Voilà pour l'essentiel. La sculpture de Lanobre se caractérise par son faible relief, d'où son usure précoce rendant certaines scènes peu lisibles. L'influence de la Basse-Auvergne est prépondérante et même exclusive. Tout ceci est très instructif, car nous avons là une série unique dans le Cantal, où les thèmes religieux tiennent toute leur place. Difficile cependant de parler de programme iconographique, c'est-à-dire que les scènes ne s'appellent ni ne se répondent forcément, même s'il est toujours possible de lier tout avec tout. A quoi attribuer cette particularité régionale? Il est envisageable d'y voir une influence diocésaine plus marquée. En tout cas le maître d’œuvre de Lanobre avait une conscience  religieuse  plus  profonde qu'ailleurs.

Terminons la visite par un coup d’œil sur l'extérieur. L'abside arrondie correspond à un chevet heptagonal, ce qui n'est pas exceptionnel mais peu courant. Les deux absidioles se présentent alors en simples murs droits. La corniche est décorée d'un damier récent, de même que la quasi-totalité des modillons ici uniformément à copeaux, de même encore que le cordon de billettes qui court autour du chevet, formant sourcil au-dessus des baies.

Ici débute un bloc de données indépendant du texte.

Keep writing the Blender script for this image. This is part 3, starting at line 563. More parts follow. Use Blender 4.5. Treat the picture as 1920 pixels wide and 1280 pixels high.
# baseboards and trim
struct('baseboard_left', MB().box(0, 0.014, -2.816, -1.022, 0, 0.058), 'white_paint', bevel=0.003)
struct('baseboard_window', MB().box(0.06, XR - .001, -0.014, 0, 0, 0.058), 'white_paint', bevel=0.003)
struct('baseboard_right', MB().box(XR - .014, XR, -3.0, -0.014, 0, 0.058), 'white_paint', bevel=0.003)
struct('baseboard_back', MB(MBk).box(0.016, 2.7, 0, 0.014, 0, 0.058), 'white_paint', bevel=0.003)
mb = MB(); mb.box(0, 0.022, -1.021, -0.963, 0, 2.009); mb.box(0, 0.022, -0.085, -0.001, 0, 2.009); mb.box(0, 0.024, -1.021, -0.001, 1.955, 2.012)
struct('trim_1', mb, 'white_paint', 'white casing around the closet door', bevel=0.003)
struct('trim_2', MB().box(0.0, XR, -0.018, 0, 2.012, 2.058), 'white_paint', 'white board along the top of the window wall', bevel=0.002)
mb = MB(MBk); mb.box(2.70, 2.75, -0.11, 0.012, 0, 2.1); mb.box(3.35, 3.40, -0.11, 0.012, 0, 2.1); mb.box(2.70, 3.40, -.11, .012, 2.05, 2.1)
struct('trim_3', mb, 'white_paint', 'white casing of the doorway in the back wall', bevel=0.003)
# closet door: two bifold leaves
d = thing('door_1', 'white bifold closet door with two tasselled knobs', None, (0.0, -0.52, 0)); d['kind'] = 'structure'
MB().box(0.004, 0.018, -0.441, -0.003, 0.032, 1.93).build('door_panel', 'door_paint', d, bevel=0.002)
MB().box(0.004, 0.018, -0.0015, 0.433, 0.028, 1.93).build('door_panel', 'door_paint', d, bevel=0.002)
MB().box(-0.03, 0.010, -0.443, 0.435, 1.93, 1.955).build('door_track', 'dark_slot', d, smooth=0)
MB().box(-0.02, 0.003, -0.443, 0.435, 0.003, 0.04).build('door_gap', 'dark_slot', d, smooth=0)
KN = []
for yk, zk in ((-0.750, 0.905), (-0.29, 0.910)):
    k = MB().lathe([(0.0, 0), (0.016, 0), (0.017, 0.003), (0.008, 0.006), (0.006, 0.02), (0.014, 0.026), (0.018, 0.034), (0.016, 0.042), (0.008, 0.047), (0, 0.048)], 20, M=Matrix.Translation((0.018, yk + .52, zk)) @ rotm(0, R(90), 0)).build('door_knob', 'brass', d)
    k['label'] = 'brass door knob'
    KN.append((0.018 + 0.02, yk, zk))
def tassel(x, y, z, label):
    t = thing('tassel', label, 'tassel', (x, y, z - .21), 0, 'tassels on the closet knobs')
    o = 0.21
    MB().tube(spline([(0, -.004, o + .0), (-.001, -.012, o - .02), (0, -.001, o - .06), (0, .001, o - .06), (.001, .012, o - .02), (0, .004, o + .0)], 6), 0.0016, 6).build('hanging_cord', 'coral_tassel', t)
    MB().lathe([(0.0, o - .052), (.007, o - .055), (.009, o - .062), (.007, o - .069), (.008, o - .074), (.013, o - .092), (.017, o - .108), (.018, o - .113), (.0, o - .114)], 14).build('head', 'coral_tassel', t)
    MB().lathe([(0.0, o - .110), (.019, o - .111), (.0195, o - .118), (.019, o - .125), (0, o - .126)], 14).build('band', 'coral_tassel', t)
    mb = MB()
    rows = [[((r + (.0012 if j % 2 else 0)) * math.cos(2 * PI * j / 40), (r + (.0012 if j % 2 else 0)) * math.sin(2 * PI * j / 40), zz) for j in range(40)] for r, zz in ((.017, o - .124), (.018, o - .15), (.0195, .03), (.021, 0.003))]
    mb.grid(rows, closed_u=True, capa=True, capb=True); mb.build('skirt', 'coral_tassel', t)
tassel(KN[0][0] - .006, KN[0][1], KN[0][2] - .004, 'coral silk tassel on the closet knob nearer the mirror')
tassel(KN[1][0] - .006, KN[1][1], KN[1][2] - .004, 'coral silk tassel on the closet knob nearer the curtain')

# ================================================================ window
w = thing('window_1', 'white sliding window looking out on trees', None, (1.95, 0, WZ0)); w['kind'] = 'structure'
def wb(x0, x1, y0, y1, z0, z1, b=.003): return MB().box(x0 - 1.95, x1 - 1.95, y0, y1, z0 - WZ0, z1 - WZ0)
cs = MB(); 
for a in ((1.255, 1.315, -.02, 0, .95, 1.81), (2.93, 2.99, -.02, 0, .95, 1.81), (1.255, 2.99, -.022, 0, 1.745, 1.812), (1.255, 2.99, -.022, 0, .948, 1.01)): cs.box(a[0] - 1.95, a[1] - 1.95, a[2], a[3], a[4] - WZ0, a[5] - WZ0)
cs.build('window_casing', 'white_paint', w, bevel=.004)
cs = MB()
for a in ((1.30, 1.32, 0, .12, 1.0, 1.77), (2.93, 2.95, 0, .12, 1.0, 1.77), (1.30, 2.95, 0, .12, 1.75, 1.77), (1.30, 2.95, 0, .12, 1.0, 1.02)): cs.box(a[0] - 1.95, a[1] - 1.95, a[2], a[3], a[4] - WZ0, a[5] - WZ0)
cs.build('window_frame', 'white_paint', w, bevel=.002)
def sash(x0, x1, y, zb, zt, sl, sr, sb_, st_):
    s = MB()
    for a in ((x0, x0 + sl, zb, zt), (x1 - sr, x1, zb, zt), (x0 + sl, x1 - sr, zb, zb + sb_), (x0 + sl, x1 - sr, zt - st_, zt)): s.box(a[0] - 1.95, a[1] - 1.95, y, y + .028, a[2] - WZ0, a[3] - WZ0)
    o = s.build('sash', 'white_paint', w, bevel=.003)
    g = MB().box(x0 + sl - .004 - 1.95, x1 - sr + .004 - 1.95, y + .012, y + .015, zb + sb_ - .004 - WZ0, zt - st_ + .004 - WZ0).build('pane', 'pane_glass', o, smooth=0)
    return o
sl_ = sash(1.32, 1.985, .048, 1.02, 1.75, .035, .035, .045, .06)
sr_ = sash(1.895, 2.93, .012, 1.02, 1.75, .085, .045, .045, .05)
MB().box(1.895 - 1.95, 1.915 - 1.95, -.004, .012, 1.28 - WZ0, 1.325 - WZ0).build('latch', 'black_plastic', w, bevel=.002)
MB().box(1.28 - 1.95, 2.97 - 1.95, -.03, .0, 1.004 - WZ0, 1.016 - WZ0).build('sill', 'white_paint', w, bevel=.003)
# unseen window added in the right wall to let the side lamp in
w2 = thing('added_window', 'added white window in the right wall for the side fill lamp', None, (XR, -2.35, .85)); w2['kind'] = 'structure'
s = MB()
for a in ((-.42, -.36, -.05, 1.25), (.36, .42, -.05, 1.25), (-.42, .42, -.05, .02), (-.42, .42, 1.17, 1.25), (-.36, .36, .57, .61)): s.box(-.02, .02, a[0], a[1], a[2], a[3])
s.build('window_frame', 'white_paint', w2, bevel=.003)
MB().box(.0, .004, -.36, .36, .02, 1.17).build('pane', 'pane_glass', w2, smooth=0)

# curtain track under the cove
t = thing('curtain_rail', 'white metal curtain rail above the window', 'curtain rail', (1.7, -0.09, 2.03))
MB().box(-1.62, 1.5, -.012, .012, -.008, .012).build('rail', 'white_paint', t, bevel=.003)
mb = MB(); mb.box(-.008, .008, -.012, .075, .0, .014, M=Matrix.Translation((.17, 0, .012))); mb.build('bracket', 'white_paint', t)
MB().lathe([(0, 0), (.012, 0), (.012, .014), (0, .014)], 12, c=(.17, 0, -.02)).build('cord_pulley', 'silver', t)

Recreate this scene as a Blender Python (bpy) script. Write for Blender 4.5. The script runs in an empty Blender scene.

D'autres modillons également récents soutiennent les corniches de la nef; certains sont intéressants, ainsi ce personnage filiforme à grosse tête, ici en deux exemplaires, et qu'on retrouve dans sa version ancienne à Dienne. Il faut citer aussi une tête étrange coiffée d'un casque, un singe à quatre pattes, un démon cornu qui porte au cou une croix (!), un dragon genre tyrannosaure attaquant un petit bonhomme.